Monday 29 April 2013

Was it really almost a year ago?


It's hard to believe, isn't it? It was almost a whole year ago!
And it seems that the Olympic spirit touched people in some rather unexpected ways, like this mains access in this street just south of Oxford Street.

The maintenance chaps working here obviously decided to brand their efforts in a very permanent way. (Well at least until someone digs it up again.) Those Olympic rings look suspiciously like they were made with a glass or a bottle...a beer bottle would be my guess.

It's a whole new slant on 'Olympic Legacy'.

Nevertheless, it's an impressive affort.
And to think that the pollsters were telling us that people didn't care and had very little interest in it all.
Cheers!

Wednesday 24 April 2013

MACE could be ACE

Leather Lane market, Farringdon, London
I've walked by this shop hundreds of times and never given it much thought. Sure, it has always evoked memories of my childhood and I'm sure that it will for you, if you are native to the UK or Ireland. MACE. Who hasn't shopped in one at some time or other? A rare reminder of a former staple of the high street.
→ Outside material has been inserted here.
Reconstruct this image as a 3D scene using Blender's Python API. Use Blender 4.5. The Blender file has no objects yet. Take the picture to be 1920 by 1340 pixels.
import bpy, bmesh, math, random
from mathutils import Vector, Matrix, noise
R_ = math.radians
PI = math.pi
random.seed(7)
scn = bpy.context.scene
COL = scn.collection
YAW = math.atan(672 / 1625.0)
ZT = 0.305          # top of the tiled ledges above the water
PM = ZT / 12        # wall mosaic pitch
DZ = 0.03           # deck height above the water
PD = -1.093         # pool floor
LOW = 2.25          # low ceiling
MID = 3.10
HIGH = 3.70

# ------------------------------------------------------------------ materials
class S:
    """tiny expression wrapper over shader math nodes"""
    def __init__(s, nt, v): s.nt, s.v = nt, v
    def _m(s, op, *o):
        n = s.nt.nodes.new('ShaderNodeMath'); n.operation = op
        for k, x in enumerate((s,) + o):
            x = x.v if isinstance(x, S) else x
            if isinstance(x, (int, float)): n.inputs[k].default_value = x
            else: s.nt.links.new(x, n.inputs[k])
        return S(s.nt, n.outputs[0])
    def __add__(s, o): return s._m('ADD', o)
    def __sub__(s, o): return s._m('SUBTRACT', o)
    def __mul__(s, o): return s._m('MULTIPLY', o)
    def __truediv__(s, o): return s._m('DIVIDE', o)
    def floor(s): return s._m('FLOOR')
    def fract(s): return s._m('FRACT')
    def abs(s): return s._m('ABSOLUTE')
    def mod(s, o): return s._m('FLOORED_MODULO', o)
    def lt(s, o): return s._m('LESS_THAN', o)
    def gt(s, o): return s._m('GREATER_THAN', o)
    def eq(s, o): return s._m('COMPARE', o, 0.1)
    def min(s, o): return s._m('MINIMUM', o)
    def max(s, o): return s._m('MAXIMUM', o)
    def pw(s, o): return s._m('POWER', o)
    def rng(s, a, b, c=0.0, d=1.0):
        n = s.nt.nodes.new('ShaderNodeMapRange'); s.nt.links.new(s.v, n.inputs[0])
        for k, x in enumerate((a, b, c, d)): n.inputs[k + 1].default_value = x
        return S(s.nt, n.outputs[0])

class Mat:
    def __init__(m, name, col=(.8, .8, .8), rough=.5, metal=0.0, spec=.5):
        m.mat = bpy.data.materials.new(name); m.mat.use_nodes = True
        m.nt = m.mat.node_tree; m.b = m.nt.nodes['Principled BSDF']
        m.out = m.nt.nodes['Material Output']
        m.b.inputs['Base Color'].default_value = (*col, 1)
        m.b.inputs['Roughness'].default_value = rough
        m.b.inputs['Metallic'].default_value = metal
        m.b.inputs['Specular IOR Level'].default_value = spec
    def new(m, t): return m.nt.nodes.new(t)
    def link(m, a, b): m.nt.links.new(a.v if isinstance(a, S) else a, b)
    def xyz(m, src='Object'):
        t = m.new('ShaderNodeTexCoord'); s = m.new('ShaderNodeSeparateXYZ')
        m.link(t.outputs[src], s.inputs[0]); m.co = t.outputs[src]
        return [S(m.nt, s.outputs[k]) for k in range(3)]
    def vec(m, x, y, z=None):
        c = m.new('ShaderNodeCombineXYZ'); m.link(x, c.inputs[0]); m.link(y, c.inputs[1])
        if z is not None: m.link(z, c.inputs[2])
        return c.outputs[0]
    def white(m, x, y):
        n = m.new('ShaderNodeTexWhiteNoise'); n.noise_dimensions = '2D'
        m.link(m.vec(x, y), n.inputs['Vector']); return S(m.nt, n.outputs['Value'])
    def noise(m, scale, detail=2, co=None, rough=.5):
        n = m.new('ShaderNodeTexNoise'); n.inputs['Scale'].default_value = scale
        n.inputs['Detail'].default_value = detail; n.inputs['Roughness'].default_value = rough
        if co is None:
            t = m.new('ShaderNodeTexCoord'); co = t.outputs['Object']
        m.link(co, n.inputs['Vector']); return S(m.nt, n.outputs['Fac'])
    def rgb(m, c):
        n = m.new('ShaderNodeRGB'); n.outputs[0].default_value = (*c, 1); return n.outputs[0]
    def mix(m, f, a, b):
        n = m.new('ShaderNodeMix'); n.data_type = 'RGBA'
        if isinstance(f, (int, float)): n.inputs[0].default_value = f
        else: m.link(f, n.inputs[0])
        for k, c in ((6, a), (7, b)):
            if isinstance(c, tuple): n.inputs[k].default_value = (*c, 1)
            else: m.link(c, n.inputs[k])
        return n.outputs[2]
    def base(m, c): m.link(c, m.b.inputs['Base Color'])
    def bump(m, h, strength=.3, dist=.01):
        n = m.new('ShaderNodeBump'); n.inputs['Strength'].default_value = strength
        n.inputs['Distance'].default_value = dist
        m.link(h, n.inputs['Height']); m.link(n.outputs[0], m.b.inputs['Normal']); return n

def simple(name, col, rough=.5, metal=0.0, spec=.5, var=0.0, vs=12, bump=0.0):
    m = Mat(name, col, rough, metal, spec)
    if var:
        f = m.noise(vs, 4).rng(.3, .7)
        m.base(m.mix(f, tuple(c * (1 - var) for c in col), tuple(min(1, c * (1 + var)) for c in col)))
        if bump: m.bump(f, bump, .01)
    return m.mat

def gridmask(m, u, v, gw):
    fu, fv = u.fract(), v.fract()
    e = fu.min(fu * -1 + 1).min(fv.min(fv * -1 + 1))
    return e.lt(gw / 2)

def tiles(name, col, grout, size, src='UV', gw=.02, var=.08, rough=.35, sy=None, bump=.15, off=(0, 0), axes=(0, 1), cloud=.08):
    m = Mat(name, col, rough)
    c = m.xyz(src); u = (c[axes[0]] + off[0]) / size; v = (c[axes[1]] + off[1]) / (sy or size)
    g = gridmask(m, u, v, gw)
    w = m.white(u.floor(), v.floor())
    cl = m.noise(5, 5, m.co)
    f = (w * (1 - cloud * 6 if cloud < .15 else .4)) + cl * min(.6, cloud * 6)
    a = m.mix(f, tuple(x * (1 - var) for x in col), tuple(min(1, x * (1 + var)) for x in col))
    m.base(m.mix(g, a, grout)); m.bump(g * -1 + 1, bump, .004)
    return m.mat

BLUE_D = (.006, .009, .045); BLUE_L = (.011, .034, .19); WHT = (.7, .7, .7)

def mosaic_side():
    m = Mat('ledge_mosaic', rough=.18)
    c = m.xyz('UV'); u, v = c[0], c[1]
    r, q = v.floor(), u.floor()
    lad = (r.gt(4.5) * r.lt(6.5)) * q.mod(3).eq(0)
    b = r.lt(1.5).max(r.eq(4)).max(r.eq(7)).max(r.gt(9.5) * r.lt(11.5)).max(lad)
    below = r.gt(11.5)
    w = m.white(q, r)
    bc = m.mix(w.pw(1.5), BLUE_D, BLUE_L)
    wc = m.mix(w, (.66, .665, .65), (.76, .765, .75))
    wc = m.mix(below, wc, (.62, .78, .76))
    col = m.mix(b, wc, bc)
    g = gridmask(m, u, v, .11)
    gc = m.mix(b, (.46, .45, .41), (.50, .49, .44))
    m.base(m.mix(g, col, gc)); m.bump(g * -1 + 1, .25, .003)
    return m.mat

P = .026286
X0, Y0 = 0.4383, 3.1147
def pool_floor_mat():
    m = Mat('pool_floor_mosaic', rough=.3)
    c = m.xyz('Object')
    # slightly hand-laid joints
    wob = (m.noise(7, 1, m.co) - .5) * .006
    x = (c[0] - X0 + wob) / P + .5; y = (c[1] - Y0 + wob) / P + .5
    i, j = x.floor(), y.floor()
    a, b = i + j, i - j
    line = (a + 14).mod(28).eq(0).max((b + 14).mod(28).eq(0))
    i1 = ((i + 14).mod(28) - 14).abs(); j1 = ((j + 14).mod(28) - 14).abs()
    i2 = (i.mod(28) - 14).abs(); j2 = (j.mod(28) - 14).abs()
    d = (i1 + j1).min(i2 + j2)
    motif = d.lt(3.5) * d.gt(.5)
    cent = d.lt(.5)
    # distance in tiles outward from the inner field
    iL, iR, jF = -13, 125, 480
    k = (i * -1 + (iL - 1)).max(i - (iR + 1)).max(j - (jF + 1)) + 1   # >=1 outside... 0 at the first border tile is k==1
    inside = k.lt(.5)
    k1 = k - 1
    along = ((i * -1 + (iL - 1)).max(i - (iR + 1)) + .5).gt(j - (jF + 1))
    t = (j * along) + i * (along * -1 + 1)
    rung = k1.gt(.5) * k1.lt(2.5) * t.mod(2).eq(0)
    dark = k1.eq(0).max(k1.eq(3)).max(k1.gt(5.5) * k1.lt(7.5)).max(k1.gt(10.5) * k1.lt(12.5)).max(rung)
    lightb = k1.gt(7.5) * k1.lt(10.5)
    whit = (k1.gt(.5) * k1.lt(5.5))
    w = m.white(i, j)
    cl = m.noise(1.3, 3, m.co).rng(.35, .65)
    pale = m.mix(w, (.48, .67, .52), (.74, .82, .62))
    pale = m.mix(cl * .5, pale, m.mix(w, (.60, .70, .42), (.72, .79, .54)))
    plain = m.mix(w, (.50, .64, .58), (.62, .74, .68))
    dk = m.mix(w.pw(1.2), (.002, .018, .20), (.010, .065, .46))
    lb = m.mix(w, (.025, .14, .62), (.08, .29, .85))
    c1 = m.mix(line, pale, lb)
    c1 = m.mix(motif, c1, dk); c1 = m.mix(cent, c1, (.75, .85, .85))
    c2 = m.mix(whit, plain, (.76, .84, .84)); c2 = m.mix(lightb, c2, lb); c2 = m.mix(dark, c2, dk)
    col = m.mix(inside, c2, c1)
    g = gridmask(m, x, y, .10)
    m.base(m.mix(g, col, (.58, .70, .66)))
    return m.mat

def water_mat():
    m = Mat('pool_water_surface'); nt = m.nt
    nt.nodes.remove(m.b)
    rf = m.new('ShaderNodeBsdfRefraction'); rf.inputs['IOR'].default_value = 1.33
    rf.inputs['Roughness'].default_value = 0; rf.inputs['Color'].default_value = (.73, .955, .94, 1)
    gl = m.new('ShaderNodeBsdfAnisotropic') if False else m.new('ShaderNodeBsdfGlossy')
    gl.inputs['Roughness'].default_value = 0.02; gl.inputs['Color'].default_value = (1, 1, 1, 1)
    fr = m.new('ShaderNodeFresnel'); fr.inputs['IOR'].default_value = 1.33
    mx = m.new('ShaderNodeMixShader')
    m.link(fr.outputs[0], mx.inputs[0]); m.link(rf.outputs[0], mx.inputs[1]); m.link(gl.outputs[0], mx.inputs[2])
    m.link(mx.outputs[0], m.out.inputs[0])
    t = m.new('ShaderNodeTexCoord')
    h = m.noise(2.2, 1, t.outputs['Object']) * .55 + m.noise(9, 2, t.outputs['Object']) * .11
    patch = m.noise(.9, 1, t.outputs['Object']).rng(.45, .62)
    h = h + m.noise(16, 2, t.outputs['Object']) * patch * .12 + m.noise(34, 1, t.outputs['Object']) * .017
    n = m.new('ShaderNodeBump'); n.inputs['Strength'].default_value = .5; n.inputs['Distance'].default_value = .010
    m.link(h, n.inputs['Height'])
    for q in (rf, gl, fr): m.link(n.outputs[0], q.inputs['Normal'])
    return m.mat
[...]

The 'ghost' type a poignant reminder of a busier and better time. A spectre of a long-gone member of the MACE family.

Watch any outside news broadcast on the high street from the 60s and 70s, or external shoots on a British sitcom of the same time, or big-screen extensions of the same or many films from the Carry-On canon, and you'll see a MACE. The candy-stripe awnings, facias, bags and unapologetic post-modern logos. I never really appreciated how forward it was back then. And then walking through Fitzrovia last week, I saw this horror...

Fitzrovia. Under the Telecoms Tower, London.
MACE outlets are all independent traders who on joining the 'family' buy their stock from the brand owner. They also have the pleasure of paying the same for brand and marketing support. Pay...for this! Are they mad? It's a disgrace. Most kids could produce something more alluring and appropriate.

In an age when people are keen to support local traders it seems to me that Palmer & Harvey have missed a trick. The MACE of yesteryear projected all of the values that are important to today's consumer. Not for the first or indeed last time the future should be informed by the past. A neat inversion indeed. A national chain which embodies small-scale high street shop principles.

Bring back the awnings; the bags; the 3-D lettering; the optical illusionist facias and leave the perspex in the factory.

I found this fantastic site, the creator of which has a very personal link to the MACE story. Check it out.



Monday 15 April 2013

Belt and braces


Six years is a long time to walk a circle, yet that’s how long it’s taken RCapital to walk the circle that is the girth of the Little Chef’s belly. They’ve gone all the way around it to get right back to where it started from. Of course there are a few more holes in his belt nowadays since they’ve slimmed him down in more ways than one and he’s now back on the market 117 sites lighter than he was at the 2007 weigh-in. (See my 2012 post, http://susan-turner.blogspot.co.uk/2012/01/knowing-your-arse-from-your-elbow.html.)

This team of accountants instigated the most ridiculously inappropriate and unsympathetic repositioning exercise since Consignia, namely, the grafting of Heston Blumenthal’s periodic concoctions onto an enterprise with an established heritage and clientele. An enterprise whose very ‘domesticity’ rendered it perversely ‘exotic’ in an ever increasingly ‘other’ based market.

Only it’s funny, because the “next phase”, according to the Manchester outfit they’ve briefed to rebrand the chain, seems to be the phase before RCapital got involved. It’s about getting “back to basics”. Apparently their approach will be informed by the heritage of Little Chef and what it stands for in the consumers mind. Architecture apart, that means chips, beans and fried toast and not Heston’s fabrications. You don’t say! And all of this pre-sale, which is odd really and it signals acknowledgement that their repositioning has not been as successful as they make out. Sure, they’ve made and saved money. But then they’ve got rid of more than half the chain, haven’t they. But it hasn’t worked. Has it?

It’s all a bit mad really, especially since it’s reported that Starbucks and Costa along with service station brands such as Welcome Break are interested, all of whom would draw the chain into their own brand-world to some extent, so why spend money now? It doesn’t make sense. But then none of it ever did.